I’m more interested in the educational assessment application for IRT models. The model fit statistic that Beguin and Glas propose involves test score prediction. They simply plot number of respondents with a particular test score vs. the test scores in the observed data, use the EAP probabilities that each respondent will correctly respond to each question to generate a predicted test score for each respondent, and then compare the distribution of expected test scores to observed test scores, with 95% confidence intervals (CPI I think) around the expected test scores. That’s a useful plot for me in particular because I’m working with difficult tests, with resulting sparse data such that I’m concerned about influential outliers. Therefore I want to make sure that my models predict the data well around the tails. Beguin and Glas also propose two \chi^2 test statistics (p. 557), to be compared to each other. For each independent draw of the model parameters from their joint posterior distribution, they compare the observed number of respondents answering each of the questions to the expected number of respondents answering each of the questions given the model parameters, computing the \chi^2 statistic for that comparison and summing over all items, i.e. \chi^2_o = \sum_{k=1}^K{\frac{(O_k - E_k)^2}{E_k}} for a survey with K items. Then they generate a new data set using the current parameter values, and get the frequency distribution of test scores in the new data set. Let’s call the generated number of respondents answering item k correctly in this new frequency distribution Rep_k. Then they have \chi^2_{rep} = \sum_{k=1}^K{\frac{(Rep_k - E_k)^2}{E_k}}. “The posterior predictive p-value is the proportion of replications where \chi^2_{rep} > \chi^2_o, and the model is rejected when this proportion becomes very small.”

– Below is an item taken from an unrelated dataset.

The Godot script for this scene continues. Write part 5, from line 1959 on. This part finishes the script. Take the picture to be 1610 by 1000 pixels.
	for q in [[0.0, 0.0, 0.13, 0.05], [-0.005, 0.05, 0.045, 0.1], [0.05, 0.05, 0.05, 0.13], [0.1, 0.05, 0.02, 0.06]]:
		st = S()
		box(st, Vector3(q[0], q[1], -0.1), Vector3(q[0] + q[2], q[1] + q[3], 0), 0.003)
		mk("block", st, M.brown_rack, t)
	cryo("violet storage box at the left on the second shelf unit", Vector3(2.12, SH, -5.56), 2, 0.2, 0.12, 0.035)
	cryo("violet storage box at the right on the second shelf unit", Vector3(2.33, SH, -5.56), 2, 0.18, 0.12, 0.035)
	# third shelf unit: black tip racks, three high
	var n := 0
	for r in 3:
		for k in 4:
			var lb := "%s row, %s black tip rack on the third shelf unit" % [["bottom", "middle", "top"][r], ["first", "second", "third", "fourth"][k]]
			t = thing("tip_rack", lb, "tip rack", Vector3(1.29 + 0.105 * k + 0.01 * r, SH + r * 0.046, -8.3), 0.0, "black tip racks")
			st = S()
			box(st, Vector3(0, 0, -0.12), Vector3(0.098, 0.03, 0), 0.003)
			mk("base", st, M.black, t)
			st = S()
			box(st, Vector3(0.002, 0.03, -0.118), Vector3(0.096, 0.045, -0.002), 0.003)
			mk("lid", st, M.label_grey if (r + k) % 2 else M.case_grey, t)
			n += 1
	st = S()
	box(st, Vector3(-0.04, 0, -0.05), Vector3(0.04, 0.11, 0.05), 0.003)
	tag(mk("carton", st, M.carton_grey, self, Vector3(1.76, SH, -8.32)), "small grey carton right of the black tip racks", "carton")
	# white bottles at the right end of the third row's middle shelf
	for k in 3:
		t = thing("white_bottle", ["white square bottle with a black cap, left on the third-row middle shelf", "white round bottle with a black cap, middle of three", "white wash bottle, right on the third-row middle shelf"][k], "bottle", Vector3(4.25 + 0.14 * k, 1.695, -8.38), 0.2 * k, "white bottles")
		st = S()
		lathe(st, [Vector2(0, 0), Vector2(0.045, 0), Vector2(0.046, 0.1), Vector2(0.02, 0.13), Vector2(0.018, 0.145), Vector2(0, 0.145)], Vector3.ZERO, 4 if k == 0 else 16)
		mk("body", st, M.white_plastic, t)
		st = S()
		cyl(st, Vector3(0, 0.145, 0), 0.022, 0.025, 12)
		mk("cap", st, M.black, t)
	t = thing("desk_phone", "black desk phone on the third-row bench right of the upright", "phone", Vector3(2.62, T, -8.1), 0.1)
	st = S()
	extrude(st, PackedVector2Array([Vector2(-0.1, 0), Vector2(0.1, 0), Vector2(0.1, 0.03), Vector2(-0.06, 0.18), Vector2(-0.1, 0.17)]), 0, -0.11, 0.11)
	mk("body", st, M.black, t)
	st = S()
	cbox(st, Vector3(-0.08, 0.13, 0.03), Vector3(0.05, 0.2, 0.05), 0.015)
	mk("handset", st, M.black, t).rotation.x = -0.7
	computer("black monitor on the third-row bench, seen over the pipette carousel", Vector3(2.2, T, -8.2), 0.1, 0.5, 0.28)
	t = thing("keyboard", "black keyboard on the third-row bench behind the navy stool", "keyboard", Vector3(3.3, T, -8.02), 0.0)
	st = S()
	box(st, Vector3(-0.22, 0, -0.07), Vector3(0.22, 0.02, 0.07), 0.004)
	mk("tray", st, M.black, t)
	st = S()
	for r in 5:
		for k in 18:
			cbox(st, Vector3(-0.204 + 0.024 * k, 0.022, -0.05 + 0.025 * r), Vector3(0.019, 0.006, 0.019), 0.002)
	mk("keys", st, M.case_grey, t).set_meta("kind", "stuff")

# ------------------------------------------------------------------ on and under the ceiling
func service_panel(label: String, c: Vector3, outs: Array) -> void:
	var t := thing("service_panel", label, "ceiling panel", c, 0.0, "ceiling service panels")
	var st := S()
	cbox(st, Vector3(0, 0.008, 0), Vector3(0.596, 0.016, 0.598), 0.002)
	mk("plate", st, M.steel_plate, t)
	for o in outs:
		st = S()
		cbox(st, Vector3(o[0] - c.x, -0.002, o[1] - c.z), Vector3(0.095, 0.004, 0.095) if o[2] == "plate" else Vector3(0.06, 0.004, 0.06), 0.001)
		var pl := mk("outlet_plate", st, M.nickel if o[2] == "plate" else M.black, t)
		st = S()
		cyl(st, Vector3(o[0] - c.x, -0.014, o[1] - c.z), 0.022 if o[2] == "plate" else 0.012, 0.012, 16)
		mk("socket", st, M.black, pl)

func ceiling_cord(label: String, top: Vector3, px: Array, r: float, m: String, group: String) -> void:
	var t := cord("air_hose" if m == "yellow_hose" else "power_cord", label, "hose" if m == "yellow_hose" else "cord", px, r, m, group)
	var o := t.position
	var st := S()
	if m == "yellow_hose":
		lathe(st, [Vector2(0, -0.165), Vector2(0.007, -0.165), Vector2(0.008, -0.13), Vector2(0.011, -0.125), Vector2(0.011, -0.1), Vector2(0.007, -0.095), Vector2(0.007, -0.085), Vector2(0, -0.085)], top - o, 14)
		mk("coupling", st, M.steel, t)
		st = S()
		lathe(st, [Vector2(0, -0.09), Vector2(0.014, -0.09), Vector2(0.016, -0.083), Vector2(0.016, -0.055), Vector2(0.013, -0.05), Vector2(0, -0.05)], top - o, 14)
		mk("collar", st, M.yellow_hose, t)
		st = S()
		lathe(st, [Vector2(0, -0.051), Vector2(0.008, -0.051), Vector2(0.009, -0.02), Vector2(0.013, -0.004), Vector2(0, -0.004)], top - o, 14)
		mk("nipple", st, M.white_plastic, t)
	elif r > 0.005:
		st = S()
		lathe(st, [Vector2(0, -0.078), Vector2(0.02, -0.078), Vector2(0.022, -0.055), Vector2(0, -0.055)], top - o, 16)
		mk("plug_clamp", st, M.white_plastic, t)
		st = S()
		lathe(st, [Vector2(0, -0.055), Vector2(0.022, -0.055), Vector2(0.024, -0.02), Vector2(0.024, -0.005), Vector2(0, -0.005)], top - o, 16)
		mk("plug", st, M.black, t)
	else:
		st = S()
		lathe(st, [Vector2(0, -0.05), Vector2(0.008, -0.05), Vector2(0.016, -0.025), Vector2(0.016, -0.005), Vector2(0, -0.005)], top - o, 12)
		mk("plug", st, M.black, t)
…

The \chi^2 test and the plots make a lot of sense to do for models with sparse data, and I think that generally they would be useful wherever test scores are involved. In my case I will also need to run posterior predictive checks to make sure that the assumptions that the respondents’ abilities are independent conditional on the item parameters and that the item difficulties are independent conditional on the respondents’ abilities also hold up, but haven’t yet done the research to find what fitness statistics are currently the standard to use.

It doesn’t look hard to code up these tests, but we shouldn’t all be separately reinventing the wheel, right? Let’s fight for fewer bugs in research papers!